Until 2017, we were reinvesting all dividends. We didn’t use them for spending money. We used pension and Social Security income, plus we were selling off non-DG assets (like I-bonds and index funds) that we had accumulated in the old days.

Since RMDs started for me, and now that almost all of our non-DG assets have been sold off, we’re no longer reinvesting all dividends. Instead, some of the dividends now flow out of our brokerage accounts rather than being reinvested.

The following diagram shows how our cash flows work. The accounts and vested interests are color-keyed to the bucket colors seen earlier.
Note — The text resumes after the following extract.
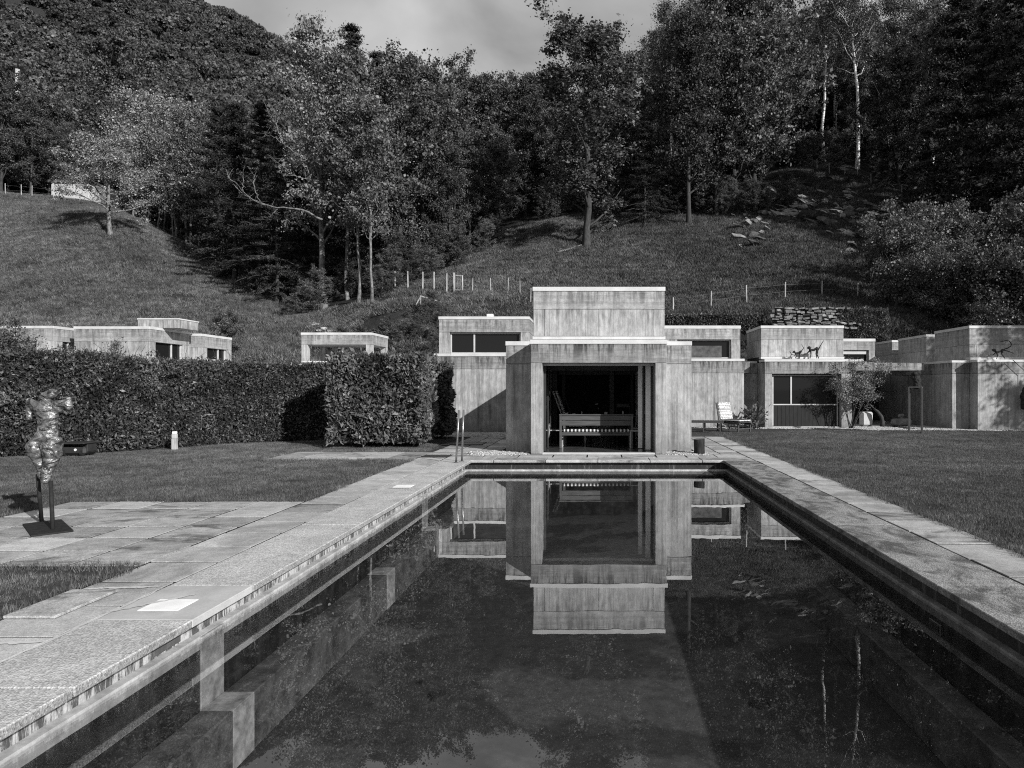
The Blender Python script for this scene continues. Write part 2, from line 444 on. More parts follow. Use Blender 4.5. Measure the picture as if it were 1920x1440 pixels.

In practice, it’s less complicated than it looks. Most cash transfers are automated, including most of our bills that are paid out of the checking account. We charge practically everything we buy to credit cards (to get free miles), and those are paid off monthly automatically out of the checking account too. We never pay interest or late fees.

The black arrow labeled “4x/year” represents my quarterly big-picture reviews and the manual movement of cash into our checking account, where it supplements cash from our vested interests.

Here’s a summary of how our cash management works. Automated payments are highlighted in yellow.

I divide our cash (Bucket 1) into literal cash (checking) and “money coasting.” The latter is retired, but it picks up a little in returns from:

  • Ally savings account interest
  • Ally CD interest
  • CDs in brokerage accounts (where stocks were sold as part of the money-retirement program)

The reason for the Ally savings account and the CDs is that we don’t want our cash to earn zero. It’s not under the mattress or buried in a bucket in the backyard. Rising interest rates actually help us here.

Closing Thoughts

By selling some stocks in early 2018, we did not abandon dividend growth investing. When we stopped selling, we still had a sizable chunk – one that most advisers would call too risky – in stocks.

Rather, what we did was layer another strategy on top of DG investing that is almost all based on psychological contentment: Having generated hundreds of thousands of dollars in market gains during the long bull market, we decided to cash in some of those gains and protect them from any possibility of market damage.

I often say that financial decisions are a combination of math plus psychology. In my house, the psychology is a combination of my wife’s and my desires.

Our decision to realize some profits felt right to both of us a year ago, and it still feels right. We’re both comfortable with giving up a portion of future income growth in exchange for removing some of our money entirely from the risks of the market.

We experienced good fortune for 9 years on the price side as a result of the DG investing that we did. Our lack of fear of the market allowed us to reap the benefits of stock investing and staying in the market no matter what it was doing.

At the end of 2017, we had an opportunity to capture many years’ of expected future dividends in the form of price increases that had already occurred. So that’s what we did.

So now our plan for funding retirement is a hybrid that involves not only DG investments and vested interests, but also money coasting along in savings and CD accounts. It feels very comfortable.

Of course, none of this is a recommendation to anyone to look at things the way we did or to copy us. As always, I write about what I do and why I do it, in the hope that a broad range of investors will find something of value in seeing how someone else does it.